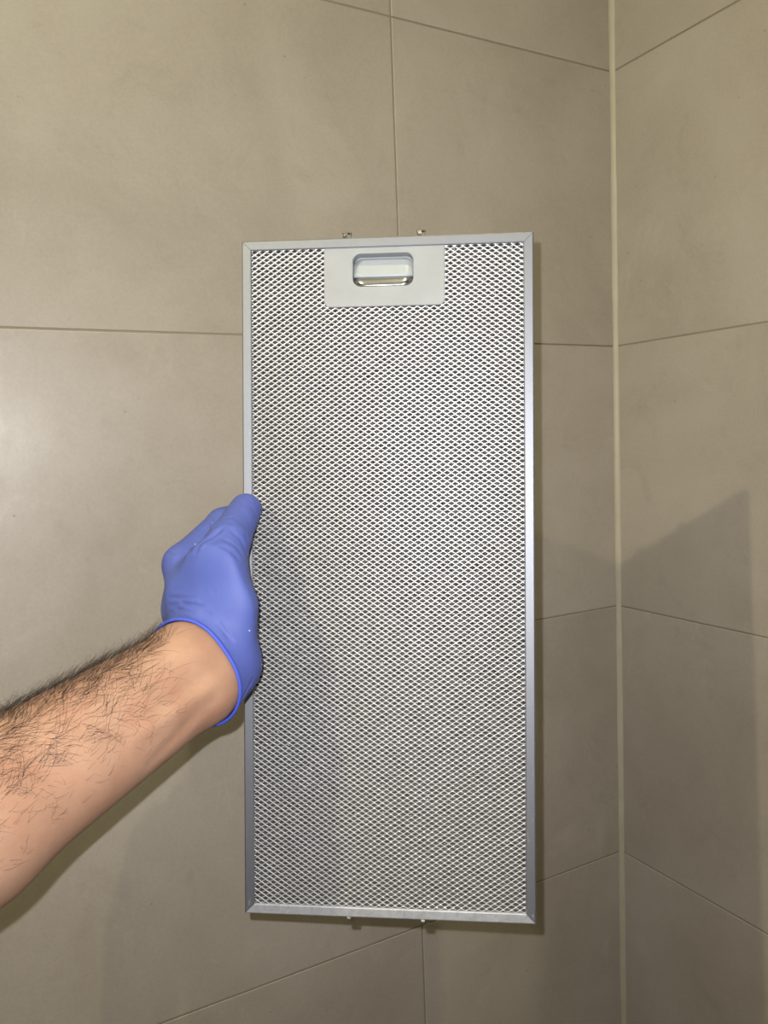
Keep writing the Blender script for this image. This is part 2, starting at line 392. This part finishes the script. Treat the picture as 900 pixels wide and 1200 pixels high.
# handle plate with the finger recess
def rrect(x0, x1, z0, z1, r, n=6, corners=(1, 1, 1, 1)):
    pts = []
    for k, (cx, cz, a0) in enumerate(((x1-r, z0+r, -90), (x1-r, z1-r, 0), (x0+r, z1-r, 90), (x0+r, z0+r, 180))):
        if corners[k]:
            for i in range(n+1):
                a = math.radians(a0+90*i/n); pts.append((cx+r*math.cos(a), cz+r*math.sin(a)))
        else:
            q = ((x1, z0), (x1, z1), (x0, z1), (x0, z0))[k]
            pts += [q]*(n+1)
    return pts
def handle():
    N = 6
    out = lambda ins: rrect(HX0+ins, HX1-ins, HZ0+ins, HZ1-ins, max(0.0042-ins, 0.001), N, (1, 0, 0, 1))
    inn = lambda ins: rrect(CX0-ins, CX1+ins, CZ0-ins, CZ1+ins, 0.0052+ins, N)
    rings = [[(x, 0.0040, z) for x, z in out(0)], [(x, 0.0016, z) for x, z in out(0)], [(x, 0.0011, z) for x, z in out(0.0002)], [(x, 0.0009, z) for x, z in out(0.0007)],
             [(x, 0.0009, z) for x, z in inn(0.0007)], [(x, 0.0011, z) for x, z in inn(0.0002)], [(x, 0.0017, z) for x, z in inn(0)], [(x, 0.0085, z) for x, z in inn(-0.0003)]]
    n = len(rings[0]); vs = [p for r in rings for p in r]; fs = []
    for k in range(len(rings)-1):
        for i in range(n):
            j = (i+1) % n; fs.append((k*n+i, k*n+j, (k+1)*n+j, (k+1)*n+i))
    fs.append(tuple(range(7*n, 8*n)))
    o = mk('handle_plate', vs, fs, M['plastic'], filt)
    bm = bmesh.new(); bm.from_mesh(o.data); bmesh.ops.remove_doubles(bm, verts=bm.verts, dist=1e-6); bmesh.ops.recalc_face_normals(bm, faces=bm.faces); bm.to_mesh(o.data); bm.free()
    tag(o, 'light grey plastic handle plate with finger recess')
    # sloping grip tab: deep at the top, forward at its lower lip
    w0, w1 = CX0+0.0004, CX1-0.0004; zt, zl = CZ1-0.0022, CZ0+0.0067
    prof = []
    K = 14; vs = []; fs = []
    rows = []
    for k in range(K+1):
        t = k/K; z = zt+(zl-zt)*t
        y = 0.0074-0.0042*t**1.3 if t < 0.9 else 0.0074-0.0042*0.9**1.3+0.0005*((t-0.9)/0.1)**2
        ins = 0.0046*(1-math.sqrt(max(0, 1-(1-min(1, t/0.36))**2)))
        rows.append([(w0+ins+(w1-w0-2*ins)*s, y, z) for s in np.linspace(0, 1, 9)])
    vs = [p for r in rows for p in r]
    for k in range(K):
        for i in range(8): fs.append((k*9+i, k*9+i+1, (k+1)*9+i+1, (k+1)*9+i))
    g = mk('grip_tab', vs, fs, M['tab'], o, True); sd = g.modifiers.new('solid', 'SOLIDIFY'); sd.thickness = 0.0008; sd.offset = -1 
    # raised inner field of the tab
    vs, fs = [], []
    for k in range(6):
        t = 0.30+0.5*k/5; z = zt+(zl-zt)*t; y = 0.0074-0.0042*t**1.3-0.00012
        ins = 0.0058+ (0.0012 if k == 0 else 0)
        for s in np.linspace(0, 1, 5): vs.append((w0+ins+(w1-w0-2*ins)*s, y, z))
    for k in range(5):
        for i in range(4): fs.append((k*5+i, k*5+i+1, (k+1)*5+i+1, (k+1)*5+i))
    g2 = mk('tab_panel', vs, fs, M['tab'], o, True); sd = g2.modifiers.new('solid', 'SOLIDIFY'); sd.thickness = 0.0005
    # polished latch strip along the bottom of the recess
    vs, fs = [], []
    zb = CZ0+0.0002; K = 8
    for k in range(K+1):
        t = k/K; z = zl-0.0002+(zb-zl+0.0002)*t; y = 0.0046-0.0022*math.sin(t*1.9)
        ins = 0.0044*(1-math.sqrt(max(0, 1-max(0, (t-0.15)/0.85)**2)))
        for s in np.linspace(0, 1, 7): vs.append((w0+ins+(w1-w0-2*ins)*s, y, z))
    for k in range(K):
        for i in range(6): fs.append((k*7+i, k*7+i+1, (k+1)*7+i+1, (k+1)*7+i))
    g3 = mk('latch_strip', vs, fs, M['chrome'], o, True); sd = g3.modifiers.new('solid', 'SOLIDIFY'); sd.thickness = 0.0006
    tag(g3, 'polished metal latch strip')
handle()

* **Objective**
What is needed is an exact reproduction of the data, pictures excluded.

* **Output for this exercise**
Keep writing the Blender script for this image. This is part 2, starting at line 392. This part finishes the script. Treat the picture as 900 pixels wide and 1200 pixels high.
# handle plate with the finger recess
def rrect(x0, x1, z0, z1, r, n=6, corners=(1, 1, 1, 1)):
    pts = []
    for k, (cx, cz, a0) in enumerate(((x1-r, z0+r, -90), (x1-r, z1-r, 0), (x0+r, z1-r, 90), (x0+r, z0+r, 180))):
        if corners[k]:
            for i in range(n+1):
                a = math.radians(a0+90*i/n); pts.append((cx+r*math.cos(a), cz+r*math.sin(a)))
        else:
            q = ((x1, z0), (x1, z1), (x0, z1), (x0, z0))[k]
            pts += [q]*(n+1)
    return pts
def handle():
    N = 6
    out = lambda ins: rrect(HX0+ins, HX1-ins, HZ0+ins, HZ1-ins, max(0.0042-ins, 0.001), N, (1, 0, 0, 1))
    inn = lambda ins: rrect(CX0-ins, CX1+ins, CZ0-ins, CZ1+ins, 0.0052+ins, N)
    rings = [[(x, 0.0040, z) for x, z in out(0)], [(x, 0.0016, z) for x, z in out(0)], [(x, 0.0011, z) for x, z in out(0.0002)], [(x, 0.0009, z) for x, z in out(0.0007)],
             [(x, 0.0009, z) for x, z in inn(0.0007)], [(x, 0.0011, z) for x, z in inn(0.0002)], [(x, 0.0017, z) for x, z in inn(0)], [(x, 0.0085, z) for x, z in inn(-0.0003)]]
    n = len(rings[0]); vs = [p for r in rings for p in r]; fs = []
    for k in range(len(rings)-1):
        for i in range(n):
            j = (i+1) % n; fs.append((k*n+i, k*n+j, (k+1)*n+j, (k+1)*n+i))
    fs.append(tuple(range(7*n, 8*n)))
    o = mk('handle_plate', vs, fs, M['plastic'], filt)
    bm = bmesh.new(); bm.from_mesh(o.data); bmesh.ops.remove_doubles(bm, verts=bm.verts, dist=1e-6); bmesh.ops.recalc_face_normals(bm, faces=bm.faces); bm.to_mesh(o.data); bm.free()
    tag(o, 'light grey plastic handle plate with finger recess')
    # sloping grip tab: deep at the top, forward at its lower lip
    w0, w1 = CX0+0.0004, CX1-0.0004; zt, zl = CZ1-0.0022, CZ0+0.0067
    prof = []
    K = 14; vs = []; fs = []
    rows = []
    for k in range(K+1):
        t = k/K; z = zt+(zl-zt)*t
        y = 0.0074-0.0042*t**1.3 if t < 0.9 else 0.0074-0.0042*0.9**1.3+0.0005*((t-0.9)/0.1)**2
        ins = 0.0046*(1-math.sqrt(max(0, 1-(1-min(1, t/0.36))**2)))
        rows.append([(w0+ins+(w1-w0-2*ins)*s, y, z) for s in np.linspace(0, 1, 9)])
    vs = [p for r in rows for p in r]
    for k in range(K):
        for i in range(8): fs.append((k*9+i, k*9+i+1, (k+1)*9+i+1, (k+1)*9+i))
    g = mk('grip_tab', vs, fs, M['tab'], o, True); sd = g.modifiers.new('solid', 'SOLIDIFY'); sd.thickness = 0.0008; sd.offset = -1 
    # raised inner field of the tab
    vs, fs = [], []
    for k in range(6):
        t = 0.30+0.5*k/5; z = zt+(zl-zt)*t; y = 0.0074-0.0042*t**1.3-0.00012
        ins = 0.0058+ (0.0012 if k == 0 else 0)
        for s in np.linspace(0, 1, 5): vs.append((w0+ins+(w1-w0-2*ins)*s, y, z))
    for k in range(5):
        for i in range(4): fs.append((k*5+i, k*5+i+1, (k+1)*5+i+1, (k+1)*5+i))
    g2 = mk('tab_panel', vs, fs, M['tab'], o, True); sd = g2.modifiers.new('solid', 'SOLIDIFY'); sd.thickness = 0.0005
    # polished latch strip along the bottom of the recess
    vs, fs = [], []
    zb = CZ0+0.0002; K = 8
    for k in range(K+1):
        t = k/K; z = zl-0.0002+(zb-zl+0.0002)*t; y = 0.0046-0.0022*math.sin(t*1.9)
        ins = 0.0044*(1-math.sqrt(max(0, 1-max(0, (t-0.15)/0.85)**2)))
        for s in np.linspace(0, 1, 7): vs.append((w0+ins+(w1-w0-2*ins)*s, y, z))
    for k in range(K):
        for i in range(6): fs.append((k*7+i, k*7+i+1, (k+1)*7+i+1, (k+1)*7+i))
    g3 = mk('latch_strip', vs, fs, M['chrome'], o, True); sd = g3.modifiers.new('solid', 'SOLIDIFY'); sd.thickness = 0.0006
    tag(g3, 'polished metal latch strip')
handle()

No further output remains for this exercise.